Most people love them – even if they are 109 years young. What I’m talking about is a Harley-Davidson motorcycle, a seemingly ubiquitous marque found in just about every country around the globe that has roads to be ridden.

It seems very few people hate them, actually; those that do have probably never owned or ridden one and that’s a shame because they are designed and built to be ridden, gently or otherwise, while arguably lasting for ever.

'FORM FOLLOWS FUNCTION...

Willie G Davidson (seen above), Harley-Davidson’s last remaining family link to the company, is due to retire after 49 years of sterling service as H-D's chief design officer, having started with the brand back in 1963. He said: “Throughout my life I've been truly fortunate to have had the opportunity to marry my passion for design with my love for this amazing brand that runs so deeply in my veins.

"What's most rewarding has been the impact our motorcycles have had on the lives of our customers. Everything we do in styling is based on the notion that form follows function, but both report to emotion."

According to the official American H-D website, Willie G is the man who created classic, iconic bikes that spanned four decades, including the 1971 FX Super Glide, the Heritage Softail Classic, the Fat Boy, the Street Glide – and my personal favourite Harley-D, the radical-looking V-Rod.

...BUT REPORTS TO EMOTION' - Willie G.

Times have been tough for Harley in its 109 years of being – with generally falling sales of bikes in the late 1960's and early 1970's, with takeovers (such as acquiring Aermacchi) and being absorbed themselves (AMF), and then finding their independence once again to produce a machine that Americans craved after: big, powerful, good-looking cruiser-type bikes.

If you thought a Harley machine slow and ponderous – you might want to think again.

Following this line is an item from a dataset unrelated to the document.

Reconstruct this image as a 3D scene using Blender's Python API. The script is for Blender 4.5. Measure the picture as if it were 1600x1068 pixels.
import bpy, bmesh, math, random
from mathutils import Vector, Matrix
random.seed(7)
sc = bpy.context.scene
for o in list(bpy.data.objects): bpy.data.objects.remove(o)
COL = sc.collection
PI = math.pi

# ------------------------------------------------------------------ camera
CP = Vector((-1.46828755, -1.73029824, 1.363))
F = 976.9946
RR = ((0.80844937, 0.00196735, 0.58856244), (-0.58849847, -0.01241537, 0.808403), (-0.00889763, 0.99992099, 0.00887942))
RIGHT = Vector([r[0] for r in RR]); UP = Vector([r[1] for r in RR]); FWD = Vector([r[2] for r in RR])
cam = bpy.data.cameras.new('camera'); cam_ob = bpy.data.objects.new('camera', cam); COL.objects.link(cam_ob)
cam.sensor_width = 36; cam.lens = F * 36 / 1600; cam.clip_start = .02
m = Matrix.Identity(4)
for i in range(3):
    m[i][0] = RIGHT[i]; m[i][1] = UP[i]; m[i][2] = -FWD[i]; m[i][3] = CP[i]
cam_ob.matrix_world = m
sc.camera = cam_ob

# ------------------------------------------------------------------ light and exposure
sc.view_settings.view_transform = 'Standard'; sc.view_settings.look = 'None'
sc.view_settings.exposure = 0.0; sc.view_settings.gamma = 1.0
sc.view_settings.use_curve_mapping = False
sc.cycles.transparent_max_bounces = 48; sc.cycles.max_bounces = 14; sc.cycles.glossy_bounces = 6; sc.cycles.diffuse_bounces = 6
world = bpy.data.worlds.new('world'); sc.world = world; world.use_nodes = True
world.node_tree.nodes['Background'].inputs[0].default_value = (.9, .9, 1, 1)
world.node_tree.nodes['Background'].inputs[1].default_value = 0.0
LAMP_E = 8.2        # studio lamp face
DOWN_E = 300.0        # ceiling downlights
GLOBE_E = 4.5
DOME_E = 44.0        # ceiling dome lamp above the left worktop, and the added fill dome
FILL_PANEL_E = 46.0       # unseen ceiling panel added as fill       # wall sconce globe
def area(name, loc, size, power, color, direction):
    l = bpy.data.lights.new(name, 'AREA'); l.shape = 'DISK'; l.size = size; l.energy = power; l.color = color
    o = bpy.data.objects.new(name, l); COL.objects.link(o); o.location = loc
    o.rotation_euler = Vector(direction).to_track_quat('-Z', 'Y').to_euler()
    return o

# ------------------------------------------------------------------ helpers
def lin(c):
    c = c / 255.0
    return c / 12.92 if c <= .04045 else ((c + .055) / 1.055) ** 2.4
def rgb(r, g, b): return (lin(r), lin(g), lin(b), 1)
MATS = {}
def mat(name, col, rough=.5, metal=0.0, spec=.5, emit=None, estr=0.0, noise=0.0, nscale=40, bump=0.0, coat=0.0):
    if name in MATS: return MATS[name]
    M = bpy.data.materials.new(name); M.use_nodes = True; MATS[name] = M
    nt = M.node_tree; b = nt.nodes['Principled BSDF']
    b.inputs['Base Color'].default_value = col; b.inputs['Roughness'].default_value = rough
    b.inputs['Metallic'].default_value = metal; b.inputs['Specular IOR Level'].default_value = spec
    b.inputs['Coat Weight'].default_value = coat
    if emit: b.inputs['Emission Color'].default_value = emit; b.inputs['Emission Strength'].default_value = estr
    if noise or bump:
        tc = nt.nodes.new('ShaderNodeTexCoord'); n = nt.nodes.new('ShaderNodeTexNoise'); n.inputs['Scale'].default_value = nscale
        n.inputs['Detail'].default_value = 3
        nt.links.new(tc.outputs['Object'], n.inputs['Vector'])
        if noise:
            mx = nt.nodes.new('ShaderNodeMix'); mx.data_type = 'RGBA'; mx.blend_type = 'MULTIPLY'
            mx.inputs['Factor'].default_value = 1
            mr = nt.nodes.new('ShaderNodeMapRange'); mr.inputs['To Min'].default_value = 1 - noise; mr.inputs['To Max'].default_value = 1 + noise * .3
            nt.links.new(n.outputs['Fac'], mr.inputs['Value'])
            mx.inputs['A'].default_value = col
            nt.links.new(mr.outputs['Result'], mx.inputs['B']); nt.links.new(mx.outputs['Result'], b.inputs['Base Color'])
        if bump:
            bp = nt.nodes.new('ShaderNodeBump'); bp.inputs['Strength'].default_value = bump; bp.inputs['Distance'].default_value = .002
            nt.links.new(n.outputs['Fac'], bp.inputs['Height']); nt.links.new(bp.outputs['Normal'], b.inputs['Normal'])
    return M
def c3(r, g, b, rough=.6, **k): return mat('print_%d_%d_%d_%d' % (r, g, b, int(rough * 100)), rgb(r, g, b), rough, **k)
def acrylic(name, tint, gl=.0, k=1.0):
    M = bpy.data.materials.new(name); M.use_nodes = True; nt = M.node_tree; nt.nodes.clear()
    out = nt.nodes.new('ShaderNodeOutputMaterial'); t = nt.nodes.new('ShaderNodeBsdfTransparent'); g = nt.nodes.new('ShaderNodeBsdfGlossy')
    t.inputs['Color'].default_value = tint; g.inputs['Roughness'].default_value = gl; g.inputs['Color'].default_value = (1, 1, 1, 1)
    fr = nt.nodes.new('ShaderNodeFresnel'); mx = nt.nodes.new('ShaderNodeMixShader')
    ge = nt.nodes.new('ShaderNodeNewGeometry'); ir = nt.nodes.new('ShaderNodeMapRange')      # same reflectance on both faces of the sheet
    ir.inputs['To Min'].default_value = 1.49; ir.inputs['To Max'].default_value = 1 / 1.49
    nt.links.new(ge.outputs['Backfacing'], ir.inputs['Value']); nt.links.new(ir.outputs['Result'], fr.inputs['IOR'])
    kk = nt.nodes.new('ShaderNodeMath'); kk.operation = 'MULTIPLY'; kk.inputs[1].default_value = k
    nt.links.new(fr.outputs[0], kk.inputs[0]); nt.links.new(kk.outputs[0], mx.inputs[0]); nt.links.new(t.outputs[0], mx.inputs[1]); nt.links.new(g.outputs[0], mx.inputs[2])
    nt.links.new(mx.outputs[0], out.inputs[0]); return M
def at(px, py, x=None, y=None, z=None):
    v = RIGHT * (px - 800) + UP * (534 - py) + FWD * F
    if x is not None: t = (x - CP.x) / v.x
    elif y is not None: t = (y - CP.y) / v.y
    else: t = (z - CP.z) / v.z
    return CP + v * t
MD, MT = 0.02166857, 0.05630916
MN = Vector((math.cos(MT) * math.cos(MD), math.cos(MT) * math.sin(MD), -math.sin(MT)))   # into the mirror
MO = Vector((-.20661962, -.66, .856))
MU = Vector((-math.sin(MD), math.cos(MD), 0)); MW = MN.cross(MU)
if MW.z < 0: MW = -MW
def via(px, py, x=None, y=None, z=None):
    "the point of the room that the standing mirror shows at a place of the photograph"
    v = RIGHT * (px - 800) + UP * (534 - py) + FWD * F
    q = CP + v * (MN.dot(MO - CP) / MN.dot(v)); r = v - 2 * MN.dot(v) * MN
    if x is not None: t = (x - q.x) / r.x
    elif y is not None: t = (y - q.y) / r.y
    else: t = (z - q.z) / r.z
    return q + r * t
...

Yes, it’s first and foremost a lifestyle machine that does lend itself to mostly cruising along, while that glorious vee-twin engine beat seems to reverberate between each and every lamp post. But that’s selling the brand short because it really does make gloriously satisfying bikes to ride and own.

A few years ago I had the pleasure of riding a H-D FXR Police model in Florida in the US, complete with full-sized windscreen, calibrated speedometer and police siren, from Miami through to Key West, via the Everglades and the Keys, where quieter roads are to be found.